Insights from the AI system, which provides research on transport use and details on the flow of people across the park and associated retail areas, such as nearby Westfield Stratford City, will help LLDC in its continuing efforts to make the environment more accessible, user-friendly and sustainable in the future.
“The park is basically a new piece of city. It’s all been designed and built within the past 10 years. It’s changing rapidly. Our roads, our network, our layout, even some of the bridges, will change every other week in terms of being rerouted,” she says, before outlining how the trial will be extended in the coming months.
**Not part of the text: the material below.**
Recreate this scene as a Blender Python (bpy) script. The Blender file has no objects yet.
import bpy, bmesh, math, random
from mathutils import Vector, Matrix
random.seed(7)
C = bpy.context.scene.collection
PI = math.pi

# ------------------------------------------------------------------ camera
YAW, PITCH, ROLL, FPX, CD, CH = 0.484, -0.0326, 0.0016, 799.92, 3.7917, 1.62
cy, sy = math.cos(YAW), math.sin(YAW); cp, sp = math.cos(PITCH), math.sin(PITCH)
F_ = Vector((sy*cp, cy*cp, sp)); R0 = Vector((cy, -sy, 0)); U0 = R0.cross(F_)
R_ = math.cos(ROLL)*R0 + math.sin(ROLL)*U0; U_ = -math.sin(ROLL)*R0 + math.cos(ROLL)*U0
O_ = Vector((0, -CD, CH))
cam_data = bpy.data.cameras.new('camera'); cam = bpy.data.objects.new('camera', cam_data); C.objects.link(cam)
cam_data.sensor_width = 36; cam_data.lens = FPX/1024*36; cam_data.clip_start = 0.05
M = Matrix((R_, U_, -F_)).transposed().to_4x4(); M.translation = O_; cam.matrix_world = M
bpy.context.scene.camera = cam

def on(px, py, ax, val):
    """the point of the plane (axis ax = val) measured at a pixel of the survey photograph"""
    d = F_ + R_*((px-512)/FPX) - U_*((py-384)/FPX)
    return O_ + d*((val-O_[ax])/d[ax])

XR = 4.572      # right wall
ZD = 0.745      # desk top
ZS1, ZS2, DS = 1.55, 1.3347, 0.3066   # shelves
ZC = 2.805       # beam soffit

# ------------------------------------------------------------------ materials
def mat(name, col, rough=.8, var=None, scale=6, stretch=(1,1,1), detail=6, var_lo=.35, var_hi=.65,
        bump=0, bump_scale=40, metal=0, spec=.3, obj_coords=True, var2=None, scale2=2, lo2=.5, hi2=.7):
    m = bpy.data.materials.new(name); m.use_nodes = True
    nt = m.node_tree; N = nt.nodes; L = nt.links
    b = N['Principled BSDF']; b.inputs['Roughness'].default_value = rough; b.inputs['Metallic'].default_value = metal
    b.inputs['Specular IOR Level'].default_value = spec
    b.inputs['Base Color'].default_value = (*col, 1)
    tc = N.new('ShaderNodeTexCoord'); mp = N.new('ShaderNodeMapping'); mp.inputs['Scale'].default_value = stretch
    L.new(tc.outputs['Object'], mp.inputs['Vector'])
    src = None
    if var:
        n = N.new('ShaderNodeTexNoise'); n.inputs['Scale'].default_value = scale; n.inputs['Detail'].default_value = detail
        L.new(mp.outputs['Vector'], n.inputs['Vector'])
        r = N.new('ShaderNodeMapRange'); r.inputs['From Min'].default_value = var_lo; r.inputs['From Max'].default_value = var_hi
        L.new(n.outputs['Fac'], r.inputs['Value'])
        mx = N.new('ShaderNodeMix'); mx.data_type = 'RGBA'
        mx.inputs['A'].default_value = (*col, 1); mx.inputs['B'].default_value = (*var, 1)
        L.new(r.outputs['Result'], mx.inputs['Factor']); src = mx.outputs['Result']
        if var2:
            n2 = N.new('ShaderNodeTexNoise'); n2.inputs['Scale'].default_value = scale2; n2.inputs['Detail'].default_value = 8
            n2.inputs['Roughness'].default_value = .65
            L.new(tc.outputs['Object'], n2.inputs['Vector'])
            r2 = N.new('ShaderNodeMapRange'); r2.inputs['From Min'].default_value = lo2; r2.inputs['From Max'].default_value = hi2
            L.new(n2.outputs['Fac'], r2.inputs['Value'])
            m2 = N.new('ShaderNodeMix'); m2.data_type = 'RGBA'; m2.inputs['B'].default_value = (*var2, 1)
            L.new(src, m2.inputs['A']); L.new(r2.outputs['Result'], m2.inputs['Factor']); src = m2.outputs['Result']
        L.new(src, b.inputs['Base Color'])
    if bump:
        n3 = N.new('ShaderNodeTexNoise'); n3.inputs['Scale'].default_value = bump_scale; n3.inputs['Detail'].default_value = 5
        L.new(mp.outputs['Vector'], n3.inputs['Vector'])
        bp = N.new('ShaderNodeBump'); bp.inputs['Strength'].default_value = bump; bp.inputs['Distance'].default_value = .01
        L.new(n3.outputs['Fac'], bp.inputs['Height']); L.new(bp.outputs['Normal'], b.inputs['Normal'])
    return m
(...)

“In terms of where we want to take it, a good example is that we’re going to be using the next level of work to help inform our retail strategy. We’re trying to analyse the movement activity and trends of people walking in and around the park and how that can inform retailing,” she says.
Building a digital twin
While it might be 10 years since the London Olympics and Paralympics took place, Frost and her colleagues at LLDC still have many exciting plans for the development of the park – and digital technology and data play a key role in these explorations.
“We’re just at the very beginning of this work,” she says. “I wouldn’t want to over-claim that we are fully digitally enabled at this point. What we do have is all of the hard infrastructure in terms of the digital capacity and the provision.”
Frost says one exercise LLDC is in the process of undertaking is an audit of data capacities across the park. While she says the project should be simple, trying to identify the gaps and think about utilisation and optimisation is a significant effort.
“That piece of work will help us design a brief for creating a digital twin across the whole of the park. So, if you were to speak with me again in four years’ time, I’d love to say: ‘Well, this is how we run our data strategy across the park. And here’s our digital twin that allows us to do that and here’s how we optimise it to enable our innovation priorities’.”
Rather than just being a passive data storage facility, Frost envisages this digital twin as an interactive, playable platform, where LLDC employees and its partners can access, explore and manipulate data via a model of the park.
“There would be interoperability between data feeds, so everything can be seen in the same lens. An example would be one of our venues on the park: getting an accurate view of energy efficiency at the London Aquatics Centre – knowing what its energy efficiency readings are and how that fluctuates over a 24-hour period,” she says.
“We’d be able to analyse changes in response to weather dynamics or user dynamics, and be able to interrogate that data a little bit more and then apply innovation tests to it. That will help us potentially run the centre more efficiently. So it has a direct feed on facilities management, and cost savings or environmental efficiencies.”